If the answer to this question is yes, print X in the Yes box at S and complete and attach an International dealings schedule 2016.

Attach the completed International dealings schedule 2016 to the tax return. Print X in the Yes box at Have you attached any 'other attachment'? at the top of page 1 of the tax return.

If the answer to this question is no, print X in the No box at S.

For more information, see the International dealings schedule instructions 2016.

If you answered Yes and the trust had foreign source business income and is a small business entity see Small business income tax offset.

Listed country

Show at M the amount of gross attributed foreign income from controlled foreign entities and transferor trusts of listed countries. Listed countries are set out in Regulation 19 of the Income Tax Assessment (1936 Act) Regulation 2015 (ITA(1936)R).
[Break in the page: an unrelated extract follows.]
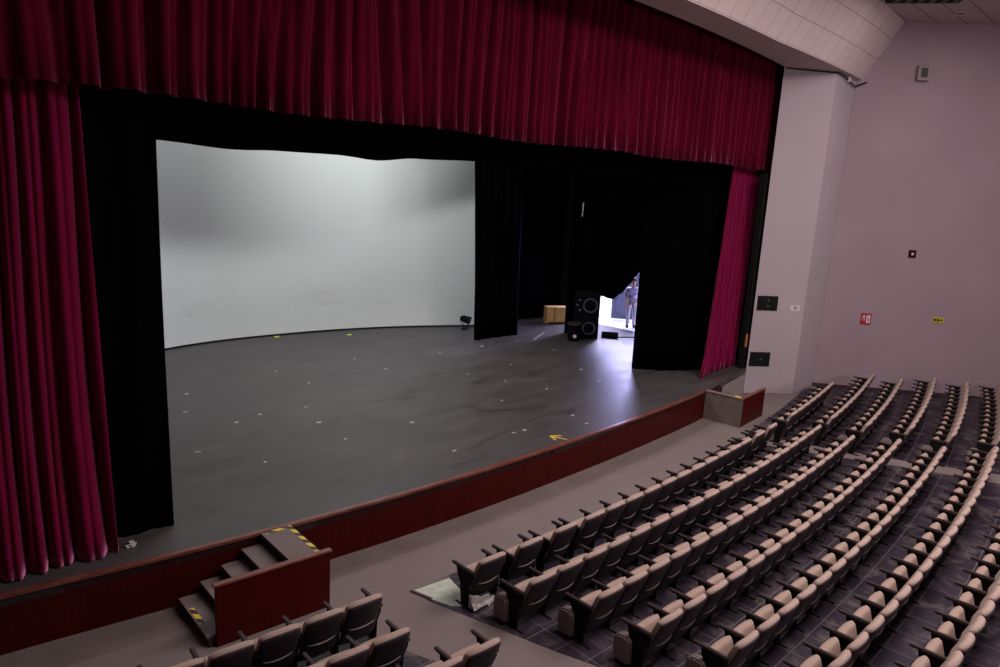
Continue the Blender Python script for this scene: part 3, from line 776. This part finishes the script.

Attributed foreign income is the income attributed to the taxpayer from controlled foreign entities, calculated in accordance with Division 7 of Part X of the ITAA 1936, and includes an amount grossed-up under section 392 of the ITAA 1936, as appropriate, to the extent of any foreign taxes paid.

Show at M the amount of income attributed from a transferor trust that is a listed country trust estate, calculated in accordance with Subdivision D of Division 6AAA of the ITAA 1936.

A listed country trust estate is defined in section 102AAE of the ITAA 1936.

Unlisted country

Show at X the amount of attributed foreign income from controlled foreign entities in unlisted countries. Unlisted countries are countries that are not listed in Regulation 19of the ITA(1936)R.

Show at X the amount of income attributed from a transferor trust if the amount has not been shown at M.

Small business income tax offset

If the trust is a small business entity and has attributed net business income, any individual beneficiaries may be entitled to the small business income tax offset.

See the instructions for item 5 Business income and expenses and complete Worksheet 1A Net small business income.

The individual beneficiaries will need to know their share of net small business income from the trust to work out their entitlement to the small business income tax offset.